• **Data shown**
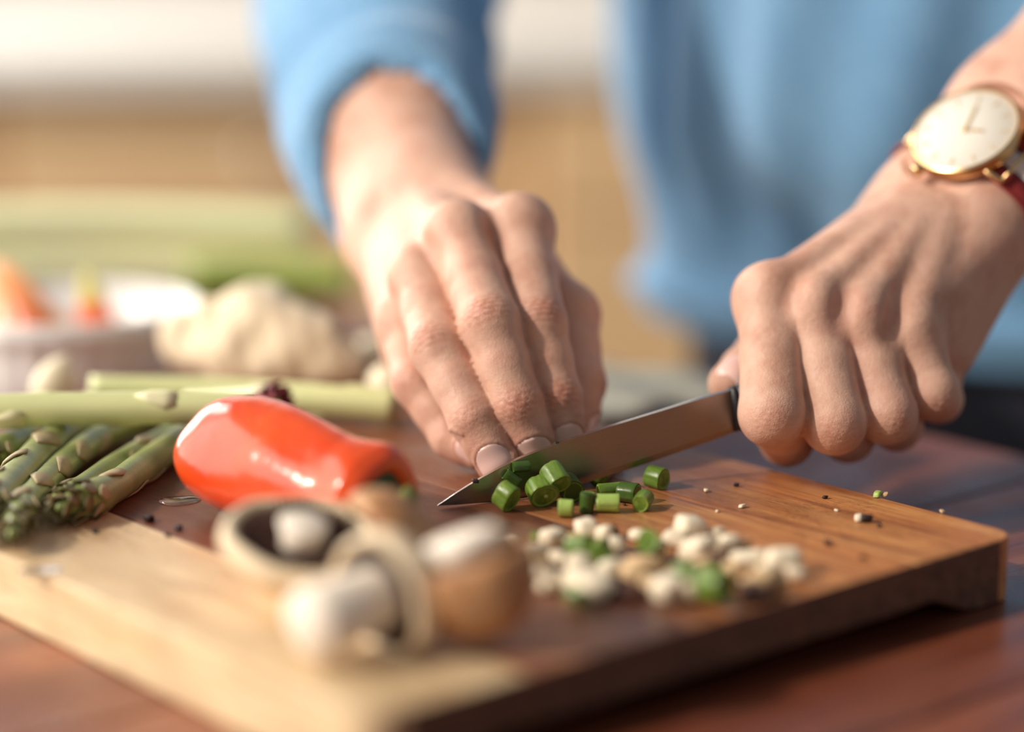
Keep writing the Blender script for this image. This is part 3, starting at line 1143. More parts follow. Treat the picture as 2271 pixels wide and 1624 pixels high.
# --- sweater: torso and both sleeves, one garment with folds
def sweater(p):
    x = (p - TC.astype(np.float32)) @ T_r.astype(np.float32)
    y = (p - TC.astype(np.float32)) @ T_f.astype(np.float32)
    z = p[:, 2]
    # blouson shape: hangs full above, tucked in over the hem
    infl = -0.032 * (.3 + .7 * np.clip((y - .04) / .06, 0, 1)) / (1 + np.exp((z - .048) / .012)) + 0.010 * np.exp(-((z + .012) / .010) ** 2) - 0.004
    ang = np.arctan2(x, y)
    hw, hd = .178, .125
    k = np.sqrt((x / hw) ** 2 + (y / hd) ** 2)
    dr = (k - 1) * hd * 1.12 - infl
    # soft hanging folds
    fold = 0.006 * np.sin(ang * 5.0 + z * 9 + .6) + 0.004 * np.sin(ang * 11 - z * 17)
    lx = -0.118 + 0.10 * np.clip(.075 - z, 0, .2) * 3.0
    groove = 0.014 * np.exp(-((x - lx) / .010) ** 2) * (y > 0) / (1 + np.exp((.035 - z) / .01))
    dr = dr - fold * np.clip((z + .02) / .05, 0, 1) + groove
    dz = np.maximum(z - .50, -.030 - z)
    t = np.maximum(dr, dz)
    # sleeve over the left arm in the picture: rolled cuff, pushed-up folds
    c0 = A_c0
    ax = unit(EL_A - c0)
    L = float(np.linalg.norm(EL_A - c0))
    q = p - c0.astype(np.float32)
    s = q @ ax.astype(np.float32)
    arm = smin(smin(seg(p, A_wr, A_cr, mm(18), mm(26.5)), seg(p, A_wu, A_cu, mm(18), mm(26.5)), .02),
               smin(seg(p, A_cr, A_er, mm(26.5), mm(30)), seg(p, A_cu, A_eu, mm(26.5), mm(30)), .02), .02)
    sl = smin(arm - (.0062 + .040 * np.clip(s, 0, .16)), seg(p, EL_A, SH_A, .0445, .062), .03)
    wr = 0.0048 * (1 - 2 * np.abs(np.sin(s * 80 + 16 * q[:, 0] + 10 * q[:, 2])) ** .7) * np.exp(-((s - .090) / .045) ** 2) + 0.0022 * np.exp(-((s - .006) / .006) ** 2)
    sl = sl - wr
    tilt = s + 0.22 * q[:, 0] - .55 * q[:, 2] + .0100
    sl = np.maximum(sl, -tilt)                       # cuff opening
    sl = np.maximum(sl, -np.maximum(arm - .0004, tilt - .022))
    # the other sleeve
    sb = smin(seg(p, B_w + B_a * .165, EL_B, .040, .047), seg(p, EL_B, SH_B, .047, .062), .03)
    sb = np.maximum(sb, -((p - (B_w + B_a * .165).astype(np.float32)) @ B_a.astype(np.float32)))
    sl = np.minimum(sl, sb)
    return smin(t, sl, .03)


VS, FS = surface_nets(sweater, (-.17, .12, -.06), (.62, .64, .56), 0.0032)
np_mesh('sweater', VS - np.array([.25, .46, FLOOR_Z]), FS, M['sweater'], person)['label'] = 'blue heathered knit sweater with pushed-up sleeves'


def trousers(p):
    d = torso_d(p, .130, .082, -.25, -.008)
    for sgn in (-1, 1):
        d = smin(d, seg(p, TC + T_r * .085 * sgn + np.array([0, 0, -.18]), TC + T_r * .10 * sgn + np.array([0, 0, FLOOR_Z + .06]), .092, .058), .03)
    return np.maximum(d, p[:, 2] + .008)


VT, FT = surface_nets(trousers, (.02, .28, FLOOR_Z - .02), (.52, .64, .0), 0.008)
np_mesh('trousers', VT - np.array([.25, .46, FLOOR_Z]), FT, M['trousers'], person)['label'] = 'dark navy trousers'
tag(person, 'person in a blue sweater holding beans and a knife over the board', 'person')

# ------------------------------------------------------------------ wrist watch
WC = B_w + B_a * W_AT + B_n * W_OFF
wx = unit(B_a)                    # along the arm
wy = np.cross(B_n, wx)
watch = empty('wrist_watch')
watch.matrix_world = Matrix.Translation(Vector(tuple(WC))) @ Matrix((
    (wx[0], wy[0], B_n[0]), (wx[1], wy[1], B_n[1]), (wx[2], wy[2], B_n[2]))).to_4x4()
RW = WATCH_R
V, F = lathe_data([(0.0, -0.0052), (0.0165, -0.0052), (0.0186, -0.0046), (RW, -0.0030), (RW, -0.0004), (RW - 0.0004, 0.0008),
                   (RW - 0.0014, 0.0012), (RW - 0.0016, 0.0002), (0.0, 0.0002)], 72)
case = new_mesh('case', V, F, M['gold'], parent=watch)
case.modifiers.new('edge', 'EDGE_SPLIT').split_angle = math.radians(40)
V, F = lathe_data([(RW - 0.0016, 0.0003), (RW - 0.0017, 0.0005), (0.0, 0.0005)], 72)
new_mesh('dial', V, F, M['dial'], parent=watch)
phi0 = math.radians(20)          # twelve o'clock, turned from the arm axis
for h in range(12):
    a = phi0 - h * math.pi / 6
    o = box('hour_marker', (0.0133, 0.0166, -0.00022, 0.00022, 0.0005, 0.00075), M['marker'], watch)
    o.rotation_euler = (0, 0, a)
for nm, ln, a, wdt in (('minute_hand', 0.0118, phi0 - math.radians(2), 0.0004), ('hour_hand', 0.0070, phi0 - math.radians(92), 0.00045)):
    o = box(nm, (-0.0015, ln, -wdt, wdt, 0.0009, 0.0011), M['marker'], watch)
    o.rotation_euler = (0, 0, a)
V, F = lathe_data([(0.0008, 0.0005), (0.0008, 0.0013), (0.0, 0.0014)], 12)
new_mesh('hand_pin', V, F, M['gold'], parent=watch)
V, F = lathe_data([(0.0012, 0), (0.0022, 0.0008), (0.0024, 0.0030), (0.0018, 0.0038), (0.0, 0.0040)], 20, lambda i, a: 1 + 0.04 * math.cos(a * 10))
crown = new_mesh('crown', V, F, M['gold'], parent=watch)
crown.location = (-RW * math.cos(math.radians(-12)), -RW * math.sin(math.radians(-12)), 0.0002)
crown.rotation_euler = (0, -math.pi / 2, 0)
# lugs: wire loops left and right of the strap
for sy in (-1, 1):
    pth = spline([(-0.0108, sy * 0.0165, -0.0025), (-0.0108, sy * 0.0205, -0.0040), (-0.0104, sy * 0.0228, -0.0062)], 8)
    for sx in (-1, 1):
        P = pth.copy(); P[:, 0] *= sx
        V, F = tube_data(P, [0.0011] * 8, 10)
        new_mesh('lug', V, F, M['gold'], parent=watch)
    V, F = tube_data(spline([(-0.0108, sy * 0.0226, -0.0060), (0.0108, sy * 0.0226, -0.0060)], 4), [0.0008] * 4, 10)
    new_mesh('spring_bar', V, F, M['gold'], parent=watch)
# nylon strap: stripes that wrap the wrist
Wloc = lambda p: np.array(watch.matrix_world.inverted() @ Vector(tuple(map(float, p))))


def wrap(s_along, lift):
    "closed curve around the wrist at a distance along the arm, in watch space"
    c = B_w + B_a * (W_AT + s_along)
    th = 2 * math.pi * np.arange(72) / 72
    d = B_n[None] * np.cos(th)[:, None] + B_s[None] * np.sin(th)[:, None]
    P = c + d * 0.05
    for _ in range(18):
        P = P - d * palm_b(P.astype(np.float32))[:, None] * 0.95
    return P + d * lift


def strap_band(name, s0, s1, m, lift, k=3):
    rings_o, rings_i = [], []
    for s in np.linspace(s0, s1, k):
        rings_o.append(wrap(s, lift + .0012)); rings_i.append(wrap(s, lift))
    V = np.vstack(rings_o + rings_i)
    V = np.array([Wloc(p) for p in V])
    F = []
    n = 72
    for i in range(k - 1):
        for j in range(n):
            jj = (j + 1) % n
            F.append((i * n + j, i * n + jj, (i + 1) * n + jj, (i + 1) * n + j))
            o = k * n
            F.append((o + (i + 1) * n + j, o + (i + 1) * n + jj, o + i * n + jj, o + i * n + j))
    for i0 in (0, k - 1):
        for j in range(n):
            jj = (j + 1) % n
            o = k * n
            q = (i0 * n + j, o + i0 * n + j, o + i0 * n + jj, i0 * n + jj)
            F.append(q if i0 == 0 else q[::-1])
    return new_mesh(name, V, F, m, parent=watch)


for s0, s1, m in ((-.0100, -.0040, 'strap_red'), (-.0040, -.0033, 'strap_navy'), (-.0033, .0033, 'strap_white'),
                  (.0033, .0040, 'strap_navy'), (.0040, .0100, 'strap_red')):
    strap_band('strap_stripe', s0, s1, M[m], .0009)
# strap keeper loop and folded tail on the outer side of the wrist
kp = strap_band('strap_keeper', -.0112, -.0098, M['strap_red'], .0009)
tag(watch, 'round rose-gold watch with white dial on a striped nylon strap', 'watch')

# ------------------------------------------------------------------ food helpers
rng = random.Random(7)
nrs = np.random.RandomState(11)


def dot_up(p):
    return np.array([float(p[0]), float(p[1]), float(p[2])])


# ---- red pointed pepper lying on the board, calyx end towards the camera
pp = [WZ(436, 980, .0200), WZ(530, 1010, .0195), WZ(620, 1042, .0182), WZ(720, 1076, .0165), WZ(800, 1096, .0160), WZ(856, 1112, .0158)]
path = spline(pp, 40)
ra = np.interp(np.linspace(0, 1, 40), [0, .02, .045, .08, .14, .24, .40, .58, .72, .84, .93, 1.0],
               [.0015, .0072, .0115, .0150, .0180, .0194, .0188, .0176, .0168, .0170, .0166, .0135])


def pep_shape(t, a):
    return 1 + 0.055 * math.cos(3 * a + 0.6) * (1 - 0.4 * t) + 0.03 * math.cos(2 * a + 7 * t) + 0.02 * math.sin(5 * a + 11 * t)


pts, T_, S_, U_ = frames(path)
V, F = tube_data(path, [(r, r) for r in ra], 48, shape=pep_shape, cap=False)
V = np.array(V)
n = 48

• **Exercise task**
Which lines contain the word "picture"? Copy each one.

• **Exercise output**
Keep writing the Blender script for this image. This is part 3, starting at line 1143. More parts follow. Treat the picture as 2271 pixels wide and 1624 pixels high.
    # sleeve over the left arm in the picture: rolled cuff, pushed-up folds